Le robot Opportunity, qui roulait sur Mars depuis 2004 et a confirmé que de l’eau y coulait autrefois, devait être déclaré mort mercredi par la NASA, marquant la fin officielle d’une des missions les plus fructueuses de l’histoire de l’exploration du système solaire.
Le contact est perdu depuis le 10 juin 2018, quand une tempête de poussières a englobé la planète rouge, obscurci l’atmosphère pendant plusieurs mois et empêché le rover de recharger ses batteries. Après huit mois et des centaines de messages envoyés depuis la Terre restés sans réponse, la NASA a annoncé que l’ultime tentative avait eu lieu mardi soir.
La communauté de chercheurs et d’ingénieurs impliqués dans le programme semblait avoir fait son deuil du mythique rover. « Ai passé la soirée au JPL pour les tout derniers ordres envoyés au rover Opportunity sur Mars. C’était silencieux. On a pleuré. On s’est embrassés. On a partagé souvenirs et rires », a tweeté Tanya Harrison, directrice de recherche à l’Arizona State University et collaboratrice du programme, installé au Jet Propulsion Laboratory près de Los Angeles.
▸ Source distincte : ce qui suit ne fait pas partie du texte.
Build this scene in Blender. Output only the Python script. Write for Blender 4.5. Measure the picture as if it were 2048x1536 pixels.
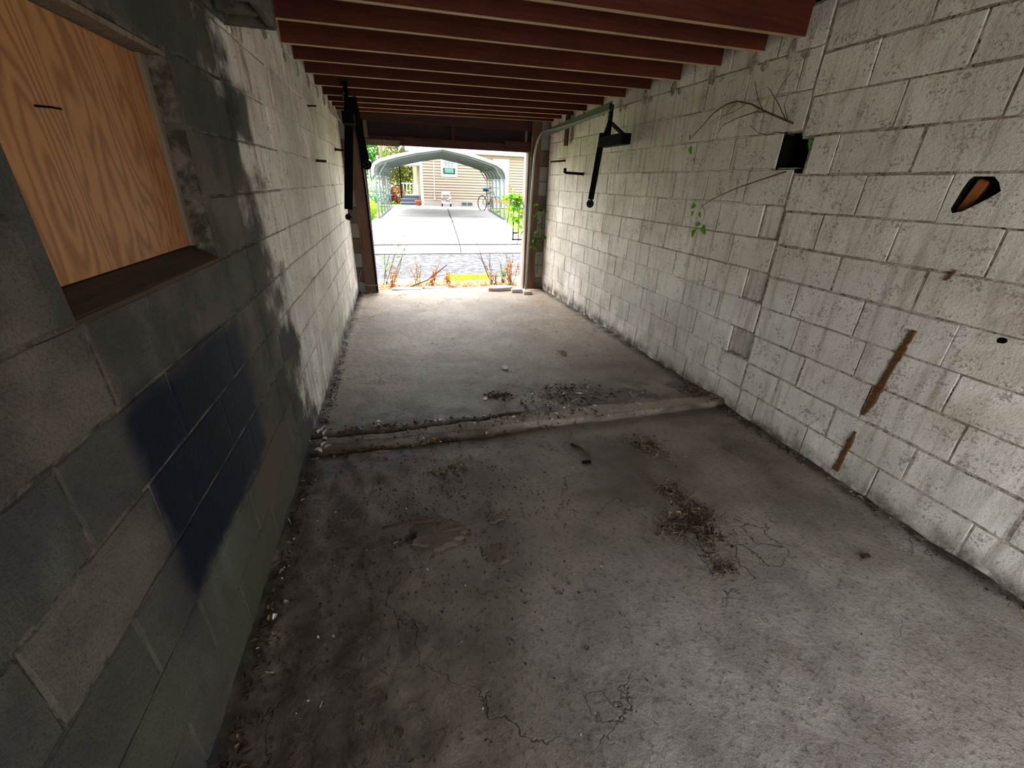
import bpy, bmesh, math, random
from mathutils import Vector, Matrix, noise
R = random.Random(7)
PI = math.pi
for o in list(bpy.data.objects):
    bpy.data.objects.remove(o)
S = bpy.context.scene
COL = S.collection

# ------------------------------------------------------------------ camera
cam_d = bpy.data.cameras.new('camera'); cam = bpy.data.objects.new('camera', cam_d); COL.objects.link(cam)
cam_d.sensor_fit = 'HORIZONTAL'; cam_d.sensor_width = 36.0; cam_d.lens = 848.0 / 2048.0 * 36.0
cam_d.clip_start = 0.02; cam_d.clip_end = 500
YAW, PITCH, ROLL, CAMH = .2857, .4409, .0355, 1.5075
_f = Vector((math.sin(YAW) * math.cos(PITCH), math.cos(YAW) * math.cos(PITCH), -math.sin(PITCH)))
_r = Vector((math.cos(YAW), -math.sin(YAW), 0)); _u = _r.cross(_f)
_r2 = math.cos(ROLL) * _r + math.sin(ROLL) * _u; _u2 = -math.sin(ROLL) * _r + math.cos(ROLL) * _u
cam.matrix_world = Matrix(((_r2.x, _u2.x, -_f.x, 0), (_r2.y, _u2.y, -_f.y, 0), (_r2.z, _u2.z, -_f.z, CAMH), (0, 0, 0, 1)))
S.camera = cam

# ------------------------------------------------------------------ sky, sun, exposure
W = bpy.data.worlds.new('sky'); S.world = W; W.use_nodes = True
wn = W.node_tree.nodes; wl = W.node_tree.links
bg = wn['Background']
sk = wn.new('ShaderNodeTexSky'); sk.sky_type = 'NISHITA'; sk.sun_disc = False
sk.sun_elevation = math.radians(62); sk.sun_rotation = math.radians(-70); sk.air_density = 1.0; sk.dust_density = 3.0; sk.ozone_density = 1.0
mixw = wn.new('ShaderNodeMixRGB'); mixw.inputs[0].default_value = .72; mixw.inputs[2].default_value = (4.1, 4.0, 3.85, 1)
wl.new(sk.outputs[0], mixw.inputs[1]); wl.new(mixw.outputs[0], bg.inputs[0]); bg.inputs[1].default_value = 1.0
sun_d = bpy.data.lights.new('sun', 'SUN'); sun = bpy.data.objects.new('sun', sun_d); COL.objects.link(sun)
sun_d.energy = 5.5; sun_d.angle = math.radians(1.5); sun_d.color = (1, .96, .9)
sun.rotation_euler = Vector((-.42, .16, .9)).to_track_quat('Z', 'Y').to_euler()
sun.location = (-5, 10, 12)
S.view_settings.view_transform = 'Standard'; S.view_settings.look = 'None'
S.view_settings.gamma = 1.0; S.view_settings.use_curve_mapping = False
S.view_settings.exposure = 1.3

# ------------------------------------------------------------------ helpers
def lin(c):
    return tuple((x / 255 / 12.92 if x / 255 <= .04045 else ((x / 255 + .055) / 1.055) ** 2.4) for x in c[:3])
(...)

«Saluons la reine de Mars»
« Bon vent, Opportunity », a aussi écrit Keri Bean, qui a eu « le privilège » d’envoyer le message final au robot, dans la soirée de mardi. « Saluons la reine de Mars », a tweeté Mike Seibert, ancien pilote d’Opportunity. La fin de la mission devait être confirmée officiellement par le patron de la NASA, et par les responsables du programme d’exploration martienne, lors d’une conférence de presse à Pasadena (Californie).
45,16 km parcourus, 217594 images envoyées
C’est là que des générations de scientifiques se sont succédé pour commander le rover. Son bilan est extraordinaire dans l’histoire de l’exploration planétaire : 45,16 kilomètres parcourus, plus que le rover soviétique Lunokhod 2 sur la Lune dans les années 1970 et plus que le rover conduit par les astronautes américains de la mission Apollo 17 sur la Lune en 1972 (35 km). Opportunity a aussi envoyé sur Terre 217594 images, toutes mises à disposition sur internet.
«Comme un avatar de l’humanité»
« Pour le grand public, Mars est devenue cet endroit dynamique qu’on pouvait explorer tous les jours », dit Emily Lakdawalla, experte de l’exploration spatiale qui écrit pour la Planetary Society. « Le rover était si mobile qu’il semblait être une créature animée », continue-t-elle. « Il avait cette perspective quasi humaine sur la surface de Mars, ses yeux étaient écartés comme des yeux humains, à une hauteur d’environ 1,50 mètre du sol, comme des humains. C’était comme un avatar de l’humanité qui voyageait sur la surface ».
Opportunity avait atterri sur une grande plaine où il a passé la moitié de sa vie, traversant des kilomètres de plat et restant même bloqué quelques semaines dans une dune de sable. C’est là que le robot, avec ses instruments de géologie, a permis de confirmer que de l’eau liquide se trouvait un jour sur Mars. La seconde partie de sa vie, il a remonté les flancs du cratère Endeavour, prenant de spectaculaires clichés panoramiques… et découvrant des veines de gypse, nouvelle preuve que de l’eau coulait entre ces roches.
Une mission théorique de 90 jours
Son jumeau Spirit a atterri trois semaines avant lui, et s’est éteint en 2010. Les deux ont largement rempli les attentes de leurs concepteurs : leurs missions devaient théoriquement durer 90 jours, des durées souvent dépassées mais rarement d’autant… Seul un rover reste encore actif sur Mars, également américain : Curiosity, qui a atterri en 2012. Lui n’est pas dépendant du Soleil car son énergie vient d’un petit réacteur nucléaire. En 2021, il sera rejoint, sur un autre site de la planète, par le robot récemment baptisé Rosalind Franklin, dans le cadre de la mission européano-russe ExoMars.